§ What you are asked to do
Reproduce the listing below exactly, minus its pictures.

====

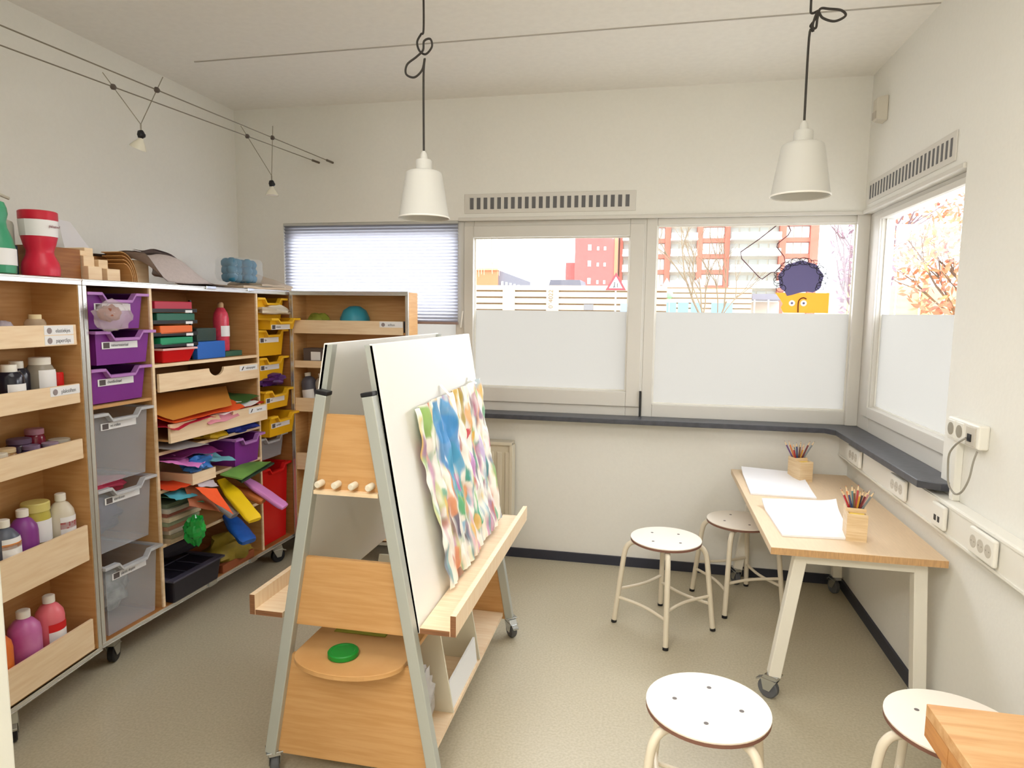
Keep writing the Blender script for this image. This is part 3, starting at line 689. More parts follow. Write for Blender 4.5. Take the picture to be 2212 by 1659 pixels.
# stack of leaflets
g = 'stack of leaflets on the low middle shelf'
for i in range(9):
    c = [(186, 166, 136), (150, 140, 110), (196, 186, 170), (164, 120, 96), (140, 150, 120), (206, 190, 160), (172, 110, 96), (190, 184, 172), (120, 132, 110)][i]
    nm = ['tan', 'olive tan', 'off white', 'brown', 'sage', 'cream', 'rosy', 'pale grey', 'moss'][i]
    od = ['lowest', 'second from the bottom', 'third from the bottom', 'fourth from the bottom', 'middle', 'fourth from the top', 'third from the top', 'second from the top', 'topmost'][i]
    dx = rnd.uniform(-.012, .012); z = .4345+i*.02
    cbox('leaflet_bundle', nm+' leaflet bundle, '+od+' of the stack in the low shelf', 'leaflets', .36+dx+.012, .58+dx, -.01+rnd.uniform(-.015, .01), .28, z, z+.019, PO('leaflet_%d' % i, c, var=.2, scale=20), .001, g)
csheet('paper_sheet', 'sea green sheet on top of the leaflet stack', 'paper', [(.355, -.04, .655), (.5, -.1, .60), (.56, .0, .62), (.4, .2, .64)], PO('sea_green', (86, 150, 120)), .008, 20, 'papers on the lower middle shelf')
# bottom compartment
t = thing('organizer_tray', 'black plastic sorting tray on the cabinet floor', 'tray', cab(.53, -.015, .1485), AB)
b = B().hull8([(-.15, .0, 0), (.15, 0, 0), (.15, .32, 0), (-.15, .32, 0)], [(-.165, -.012, .11), (.165, -.012, .11), (.165, .335, .11), (-.165, .335, .11)])
b.obj('body', C('organizer_black', (30, 28, 40), rough=.35), t, bev=.006)
b = B().box(-.178, .178, -.025, .01, .108, .118).box(-.178, .178, .315, .345, .108, .118).box(-.178, -.15, .01, .315, .108, .118).box(.15, .178, .01, .315, .108, .118)
for x in (-.05, .05): b.box(x-.003, x+.003, .01, .315, .1105, .116)
b.box(-.15, .15, .16, .166, .1105, .116)
b.obj('rim', C('organizer_rim', (70, 68, 84), rough=.3), t, bev=.002)
solo('olive_bundle', B().blob((0, 0, .03), (.15, .1, .09), 31, .3, flat=-.03), C('olive_cloth', (150, 128, 40), **CRUMP), 'olive yellow cloth bundle on the cabinet floor', 'cloth', cab(.88, .08, .1795), AB)
cbox('rust_box', 'rusty brown flat box at the right of the cabinet floor', 'box', .74, 1.0, -.0, .05, .1485, .19, PO('rust_card', (140, 74, 40)), .003)
croll('dark_rolls', 'dark rolled cloth at the back of the cabinet floor', 'cloth', (.44, .16, .335), (.72, .14, .335), .05, C('dark_cloth', (38, 34, 44), rough=.7), .8, 6)

# bag hanging on the top purple tray, bags in yellow trays
solo('plastic_bag', B().blob((0, 0, 0), (.088, .028, .058), 41, .22), mat('bag_clear', (226, 214, 214), .2, alpha=.3), 'clear plastic bag of odds and ends on the purple tray', 'bag', cab(.09, -.045, 1.465), AB)
solo('brown_sponge', B().blob((0, 0, 0), (.055, .02, .03), 42, .25), C('sponge_brown', (150, 84, 56), **CRUMP), 'brown sponge inside the clear plastic bag', 'sponge', cab(.075, -.045, 1.475), AB)
solo('purple_bag', B().blob((0, 0, .02), (.12, .12, .05), 43, .4, flat=-.02), C('bag_purple', (92, 40, 120), rough=.35, var=.4, scale=14), 'purple crumpled bag spilling over a yellow tray', 'bag', cab(1.245, .09, 1.066), AB)
solo('white_bag', B().blob((0, 0, .02), (.1, .1, .03), 44, .4, flat=-.02), mat('bag_white', (236, 226, 206), .3, alpha=.85), 'white plastic bag on the pulled out yellow tray', 'bag', cab(1.245, .03, 1.468), AB)

# ------------------------------------------------------------------ things on the cabinet
def topL(x, y): return ldo(x, y, Z1+.004)
def topB(x, y): return cab(x, y, Z1+.004)
wp = [(.045, 0), (.058, .004), (.06, .025), (.057, .05), (.044, .078), (.042, .092), (.05, .115), (.056, .14), (.06, .205)]
t = bottle('red hourglass shaped paint bottle with white label on the cabinet', topL(.597, .065), AL, wp, C('paint_red', (206, 34, 62), rough=.35), [(.061, .203), (.061, .23), (.057, .233)], C('red_cap', (198, 26, 52), rough=.35), (.143, .2, CARDW, 'paper_label', True))
text(t, 'plakkaatverf', .014, 0, -.0625, .178, C('label_red_ink', (130, 60, 70)), sx=.75)
wg = [(.04, 0), (.055, .004), (.056, .02), (.056, .085), (.05, .115), (.036, .155), (.034, .175), (.04, .2), (.038, .22)]
bottle('green paint bottle with pale label at the left end of cabinet', topL(.412, .065), AL, wg, C('paint_green', (60, 150, 112), rough=.35), [(.038, .22), (.032, .238), (.012, .244)], C('green_cap', (70, 160, 120), rough=.35), (.03, .085, CARDW, 'paper_label', True))
t = thing('pump_canister', 'big grey white canister with pump dispenser behind the green bottle', 'canister', topL(.505, .143), AL)
CANM = C('canister_grey', (196, 196, 184), rough=.4)
B().box(-.085, .075, -.008, .055, 0, .2).obj('body', CANM, t, bev=.018)
B().box(.02, .07, -.0105, -.0085, .0, .11).obj('paper_label', C('slate_label', (70, 90, 120)), t)
B().box(-.03, .0, -.0105, -.0085, .1, .13).obj('warning_label', RB, t)
B().lathe([(.02, .2), (.02, .216), (.007, .217), (.006, .27), (.016, .271), (.016, .288), (.004, .29)], 16, (0, .025, 0)).obj('pump', C('pump_grey', (196, 194, 178), rough=.4), t, smooth=True)
B().tube([(0, .025, .28), (.05, .025, .285), (.085, .025, .278)], .006, 8).tube([(0, .025, .28), (-.03, .025, .282)], .006, 8).obj('spout', MATS['pump_grey'], t, smooth=True)
o = cab(.28, .3, Z1+.004)
q = [cab(*p)-o for p in ((.17, .22, 1.605), (.42, .26, 1.605), (.30, .36, 1.862), (.235, .36, 1.868))]
tag(B().sheet(*q, amp=.006, seed=3).obj('leaning_paper', PO('pale_paper', (226, 224, 228)), None, o, 0, True), 'large pale sheet of paper propped up behind the red bottle', 'paper')
# wooden organiser
t = thing('wooden_organiser', 'wooden desk organiser with curved dividers on top of the cabinet', 'organiser', topB(.045, .05), AB)
B().box(-.17, .03, .03, .25, 0, .118).obj('side_box', wood('dark_ply', (160, 104, 54), (140, 86, 40)), t, bev=.002)
for x0, x1, z0, z1, y in ((.035, .10, 0, .055, .0), (.035, .085, .055, .095, .02), (.03, .06, .095, .115, .03), (.125, .19, 0, .05, .0), (.105, .15, .05, .085, .02), (.07, .11, .09, .13, .05), (.31, .39, 0, .1, .04), (.28, .31, .0, .09, .06)):
    B().box(x0, x1, y, y+.14, z0, z1).obj('block', BIRCH, t, bev=.002)
b = B()
for i in range(4):
    r = .055+i*.016
    pts = [(.19+r*math.sin(a)*.8, .03+i*.004, (r+.02)*math.cos(a)) for a in [math.pi/2*k/10 for k in range(11)]]
    for p, q in zip(pts, pts[1:]): b.bar(p, q, .003, .1, (0, 1, 0))
b.obj('curved_divider', PLY, t)
B().box(.03, .40, .16, .24, 0, .11).obj('back_panel', wood('mid_ply', (186, 132, 78), (168, 114, 62)), t)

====

§ Solution for this task
Keep writing the Blender script for this image. This is part 3, starting at line 689. More parts follow. Write for Blender 4.5. Take the picture to be 2212 by 1659 pixels.
# stack of leaflets
g = 'stack of leaflets on the low middle shelf'
for i in range(9):
    c = [(186, 166, 136), (150, 140, 110), (196, 186, 170), (164, 120, 96), (140, 150, 120), (206, 190, 160), (172, 110, 96), (190, 184, 172), (120, 132, 110)][i]
    nm = ['tan', 'olive tan', 'off white', 'brown', 'sage', 'cream', 'rosy', 'pale grey', 'moss'][i]
    od = ['lowest', 'second from the bottom', 'third from the bottom', 'fourth from the bottom', 'middle', 'fourth from the top', 'third from the top', 'second from the top', 'topmost'][i]
    dx = rnd.uniform(-.012, .012); z = .4345+i*.02
    cbox('leaflet_bundle', nm+' leaflet bundle, '+od+' of the stack in the low shelf', 'leaflets', .36+dx+.012, .58+dx, -.01+rnd.uniform(-.015, .01), .28, z, z+.019, PO('leaflet_%d' % i, c, var=.2, scale=20), .001, g)
csheet('paper_sheet', 'sea green sheet on top of the leaflet stack', 'paper', [(.355, -.04, .655), (.5, -.1, .60), (.56, .0, .62), (.4, .2, .64)], PO('sea_green', (86, 150, 120)), .008, 20, 'papers on the lower middle shelf')
# bottom compartment
t = thing('organizer_tray', 'black plastic sorting tray on the cabinet floor', 'tray', cab(.53, -.015, .1485), AB)
b = B().hull8([(-.15, .0, 0), (.15, 0, 0), (.15, .32, 0), (-.15, .32, 0)], [(-.165, -.012, .11), (.165, -.012, .11), (.165, .335, .11), (-.165, .335, .11)])
b.obj('body', C('organizer_black', (30, 28, 40), rough=.35), t, bev=.006)
b = B().box(-.178, .178, -.025, .01, .108, .118).box(-.178, .178, .315, .345, .108, .118).box(-.178, -.15, .01, .315, .108, .118).box(.15, .178, .01, .315, .108, .118)
for x in (-.05, .05): b.box(x-.003, x+.003, .01, .315, .1105, .116)
b.box(-.15, .15, .16, .166, .1105, .116)
b.obj('rim', C('organizer_rim', (70, 68, 84), rough=.3), t, bev=.002)
solo('olive_bundle', B().blob((0, 0, .03), (.15, .1, .09), 31, .3, flat=-.03), C('olive_cloth', (150, 128, 40), **CRUMP), 'olive yellow cloth bundle on the cabinet floor', 'cloth', cab(.88, .08, .1795), AB)
cbox('rust_box', 'rusty brown flat box at the right of the cabinet floor', 'box', .74, 1.0, -.0, .05, .1485, .19, PO('rust_card', (140, 74, 40)), .003)
croll('dark_rolls', 'dark rolled cloth at the back of the cabinet floor', 'cloth', (.44, .16, .335), (.72, .14, .335), .05, C('dark_cloth', (38, 34, 44), rough=.7), .8, 6)

# bag hanging on the top purple tray, bags in yellow trays
solo('plastic_bag', B().blob((0, 0, 0), (.088, .028, .058), 41, .22), mat('bag_clear', (226, 214, 214), .2, alpha=.3), 'clear plastic bag of odds and ends on the purple tray', 'bag', cab(.09, -.045, 1.465), AB)
solo('brown_sponge', B().blob((0, 0, 0), (.055, .02, .03), 42, .25), C('sponge_brown', (150, 84, 56), **CRUMP), 'brown sponge inside the clear plastic bag', 'sponge', cab(.075, -.045, 1.475), AB)
solo('purple_bag', B().blob((0, 0, .02), (.12, .12, .05), 43, .4, flat=-.02), C('bag_purple', (92, 40, 120), rough=.35, var=.4, scale=14), 'purple crumpled bag spilling over a yellow tray', 'bag', cab(1.245, .09, 1.066), AB)
solo('white_bag', B().blob((0, 0, .02), (.1, .1, .03), 44, .4, flat=-.02), mat('bag_white', (236, 226, 206), .3, alpha=.85), 'white plastic bag on the pulled out yellow tray', 'bag', cab(1.245, .03, 1.468), AB)

# ------------------------------------------------------------------ things on the cabinet
def topL(x, y): return ldo(x, y, Z1+.004)
def topB(x, y): return cab(x, y, Z1+.004)
wp = [(.045, 0), (.058, .004), (.06, .025), (.057, .05), (.044, .078), (.042, .092), (.05, .115), (.056, .14), (.06, .205)]
t = bottle('red hourglass shaped paint bottle with white label on the cabinet', topL(.597, .065), AL, wp, C('paint_red', (206, 34, 62), rough=.35), [(.061, .203), (.061, .23), (.057, .233)], C('red_cap', (198, 26, 52), rough=.35), (.143, .2, CARDW, 'paper_label', True))
text(t, 'plakkaatverf', .014, 0, -.0625, .178, C('label_red_ink', (130, 60, 70)), sx=.75)
wg = [(.04, 0), (.055, .004), (.056, .02), (.056, .085), (.05, .115), (.036, .155), (.034, .175), (.04, .2), (.038, .22)]
bottle('green paint bottle with pale label at the left end of cabinet', topL(.412, .065), AL, wg, C('paint_green', (60, 150, 112), rough=.35), [(.038, .22), (.032, .238), (.012, .244)], C('green_cap', (70, 160, 120), rough=.35), (.03, .085, CARDW, 'paper_label', True))
t = thing('pump_canister', 'big grey white canister with pump dispenser behind the green bottle', 'canister', topL(.505, .143), AL)
CANM = C('canister_grey', (196, 196, 184), rough=.4)
B().box(-.085, .075, -.008, .055, 0, .2).obj('body', CANM, t, bev=.018)
B().box(.02, .07, -.0105, -.0085, .0, .11).obj('paper_label', C('slate_label', (70, 90, 120)), t)
B().box(-.03, .0, -.0105, -.0085, .1, .13).obj('warning_label', RB, t)
B().lathe([(.02, .2), (.02, .216), (.007, .217), (.006, .27), (.016, .271), (.016, .288), (.004, .29)], 16, (0, .025, 0)).obj('pump', C('pump_grey', (196, 194, 178), rough=.4), t, smooth=True)
B().tube([(0, .025, .28), (.05, .025, .285), (.085, .025, .278)], .006, 8).tube([(0, .025, .28), (-.03, .025, .282)], .006, 8).obj('spout', MATS['pump_grey'], t, smooth=True)
o = cab(.28, .3, Z1+.004)
q = [cab(*p)-o for p in ((.17, .22, 1.605), (.42, .26, 1.605), (.30, .36, 1.862), (.235, .36, 1.868))]
tag(B().sheet(*q, amp=.006, seed=3).obj('leaning_paper', PO('pale_paper', (226, 224, 228)), None, o, 0, True), 'large pale sheet of paper propped up behind the red bottle', 'paper')
# wooden organiser
t = thing('wooden_organiser', 'wooden desk organiser with curved dividers on top of the cabinet', 'organiser', topB(.045, .05), AB)
B().box(-.17, .03, .03, .25, 0, .118).obj('side_box', wood('dark_ply', (160, 104, 54), (140, 86, 40)), t, bev=.002)
for x0, x1, z0, z1, y in ((.035, .10, 0, .055, .0), (.035, .085, .055, .095, .02), (.03, .06, .095, .115, .03), (.125, .19, 0, .05, .0), (.105, .15, .05, .085, .02), (.07, .11, .09, .13, .05), (.31, .39, 0, .1, .04), (.28, .31, .0, .09, .06)):
    B().box(x0, x1, y, y+.14, z0, z1).obj('block', BIRCH, t, bev=.002)
b = B()
for i in range(4):
    r = .055+i*.016
    pts = [(.19+r*math.sin(a)*.8, .03+i*.004, (r+.02)*math.cos(a)) for a in [math.pi/2*k/10 for k in range(11)]]
    for p, q in zip(pts, pts[1:]): b.bar(p, q, .003, .1, (0, 1, 0))
b.obj('curved_divider', PLY, t)
B().box(.03, .40, .16, .24, 0, .11).obj('back_panel', wood('mid_ply', (186, 132, 78), (168, 114, 62)), t)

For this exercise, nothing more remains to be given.